Using animal form and nature as inspiration, my sculpture is motivated by the power of the individual and the unity of all things. Manipulating scale and context of known natural items evokes a sense of new possibility and fascination with objects regularly encountered in the environment. My work most often incorporates seating elements or is created to form a seat or bench directly. The functionality of my work not only encourages physical interaction and tactile experience of the sculpture, but also allows for an opportunity for pause or reflection in the environment in which it is placed. In this way the viewer becomes the participant and engages their role as part of the landscape.

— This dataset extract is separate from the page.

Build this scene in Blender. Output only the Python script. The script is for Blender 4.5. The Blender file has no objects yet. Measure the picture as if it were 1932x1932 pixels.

My affinity for the outdoor environments of my home state of California has, in great part, driven my desire to create artwork with the durability and variety to match its many outdoor climates and beyond. Many of my sculptures are created by fabricating reinforced rebar and ferro cement forms that are adapted to specific out-door and often functional applications, as well as high exposure and high traffic areas. My surface material of choice is high-fire ceramic relief tile and mosaic. Clay is my mother medium. Used extensively for modeling as well as sculpted or relief elements it serves as a fantastic agent for holding human expression through an elemental medium. Concrete and steel serve as a man-made counterbalance to clays purity, but share its expressive possibilities.  These materials, both very common to our everyday environments, provide me with the permanence, durability, vibrancy, and surface qualities that are so important to me in my work.

Combining materials and technique, viewer interaction, and a unique encounter with color, texture, light, shadow, mass, and shape, my work strives to evoke new dynamics between the man-made object and the environment it occupies. Its diversity as well as its humor and vibrancy express my optimism for the future and a new human dynamic with the environment for the Twenty-First Century.